I'd like to propose that Naturals and Unnaturals be defined in a different fashion. Naturals, it seems to me, are those who attempt to foist their views on others. Unnaturals are those who understand that it's quite all right for others to hold other viewpoints, and that, exercised carefully, those viewpoints don't have to be a hindrance to society.

I set it that way because, as animals, we seem to be hard-wired to look out for number one. See Peter Watts on "The Flip Side of Mother Love" for an example. It's easier for us to not accept anything different, anything alien. And so a friend's mother, commenting after the Air India crash that she felt sorry for all those poor souls because they would never go to heaven (being that they were all Indians and therefore must have all been Hindu or Sikh, not Christian), was showing herself to be a Natural. My sister, who spent many years working as a youth and a music pastor, was appalled by this point of view.
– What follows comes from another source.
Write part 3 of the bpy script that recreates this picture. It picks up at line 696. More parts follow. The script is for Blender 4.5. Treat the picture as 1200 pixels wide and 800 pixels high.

I would suggest that her response puts her into the Unnatural category.

Another Unnatural statement was recently made at a conference of Reform Jews:

"We are particularly offended by the suggestion that the opposite of the religious right is the voice of atheism," said Yoffie. "We are appalled when 'people of faith' is used in such a way that it excludes us, as well as most Jews, Catholics and Muslims. What could be more bigoted than to claim that you have a monopoly on God, and that anyone who disagrees with you is not a person of faith?"

Of course, the fact that the same convention resulted in an accusation that "the religious-right's opposition to gay rights [is] reminiscent of the Nazis slid the whole thing a long way back towards the Naturals.

My disagreement with Meyers (and with Atrios) probably means that I'm a Natural, I realize, but I'll try to mitigate this by encouraging both to continue to do whatever the hell they want. Because, honestly, what difference does my opinion matter?